This article from the August 2012 edition of the IPA Review is by Journalist with ‘The Australian’, Christian Kerr.
Watch the Greens. Watch them very carefully. Bob Brown’s retirement does not mean the party is over. Rather, Brown has executed a very clever bid to boost both their vote and coffers.
Civil war has been raging in the Greens all year. It flared up spectacularly in mid-February when Brown’s biographer, James Norman, slapped down controversial New South Wales Senator Lee Rhiannon and her hard-left allies in a bid to reassert Brown’s authority.
The dispute began when Rhiannon’s partner in her Democracy4$ale campaign finance project, Norman Thompson, mauled Brown for accepting a $1.68 million donation from Wotif travel giant founder Graeme Wood in the 2010 campaign. It was the largest political donation in Australian history – and it bankrolled the Greens first major television advertising campaign.
This fight was all part of a broader battle to determine the structure and direction of the Greens and the long-term leadership succession when Brown stood down.
‘The perception is strong that those who donate gain influence above and beyond the average person,’ Thompson claimed in an article in Crikey that was later revealed to have been co-authored with Rhiannon and her office.

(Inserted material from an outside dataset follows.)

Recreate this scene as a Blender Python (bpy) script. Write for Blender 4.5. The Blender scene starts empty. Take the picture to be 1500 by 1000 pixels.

‘Now it appears the Greens are in the same league as the old parties,’ he continued.
Norman then hit back with a piece on The Punch contrasting ‘the more centrist pragmatic approach taken by leader Bob Brown and many other Green MPs’ with ‘the more traditional left and dogmatic stand taken by some NSW Greens headed by Lee Rhiannon’. He went on:
‘This is the same problem that faced the German Greens in the 1990s when they eventually split into two factions the fundamentalists and the realists (or pragmatists). Rhiannon fits into the first group and Brown personifies the second… The problem stems from those bound to old-left class warfare ideology versus those who wish to move the party into a more nationalised, centre-left position. Bob Brown summed it up when he said: “The Democrats wanted to keep the bastards honest, we want to replace them.” Democracy is about compromise and working with others, totalitarianism is the politics of prosecuting dogmatic ideologies.’
Greens sources say Brown and his supporters have tried to take constitutional power from the influential state divisions to reinforce the relatively weak federal party in a bid to guarantee it will still follow his footsteps once he is gone. The large and left-leaning NSW Greens division is seen as an obstacle to his plan to make the party a major force in politics.
Brown denied the party was divided in the wake of the Norman article. ‘We’re a broad church,’ he told me. But he repeated his biographer’s warning, saying ‘There will be people who are uncomfortable with the getting of power. That’s always a problem for people.’
His message suddenly toughened. ‘In Germany the fundamentalist Greens said they were the anti-party, or the anti-politics party. They got voted out very quickly.’
In another shot at the NSW party he expressed no regrets over the Wood donation. ‘I wish we had two or three of them and I’ll be looking for more at the next election,’ Brown said. ‘People in ethical business want to donate to the Greens,’ he continued. ‘Should that right be taken away from them?’
Since then, of course, Duntroon graduate, Masters of Economics holder, Merrill Lynch and Deutsche Bank alumni-turned winemaker in Tasmania’s bucolic Tamar Valley, Peter Whish-Wilson has been chosen to replace Brown in the Senate. An old colleague from Merrills with finely tuned political instincts calls it ‘a stroke of genius by Brown.’
‘Peter is a nice, sensible guy,’ the banker says. ‘He could walk into a small town pub or a boardroom and strike up a conversation with anyone and they’d agree.’
Whish-Wilson’s former workmate adds ‘Peter is leadership material.’ And Bob Brown aligned Greens agree. Whish-Wilson has already given the ideologues of NSW a gentle roughing up. ‘I don’t think anyone has a right to say that their brand of being Greenies is better than anyone else’s,’ he told the ABC recently.
Browns’ successor as leader and fellow Tasmanian, Christine Milne, is 60-not much younger than him. If they can see off Rhiannon’s watermelons, the Tasmanians have a new contender for the leadership, moderate sounding-and no doubt close to many of those cashed up ‘people in ethical business’ Brown mentioned. Brown may be gone, but the Greens could well be around bedevilling us in ways no one expected.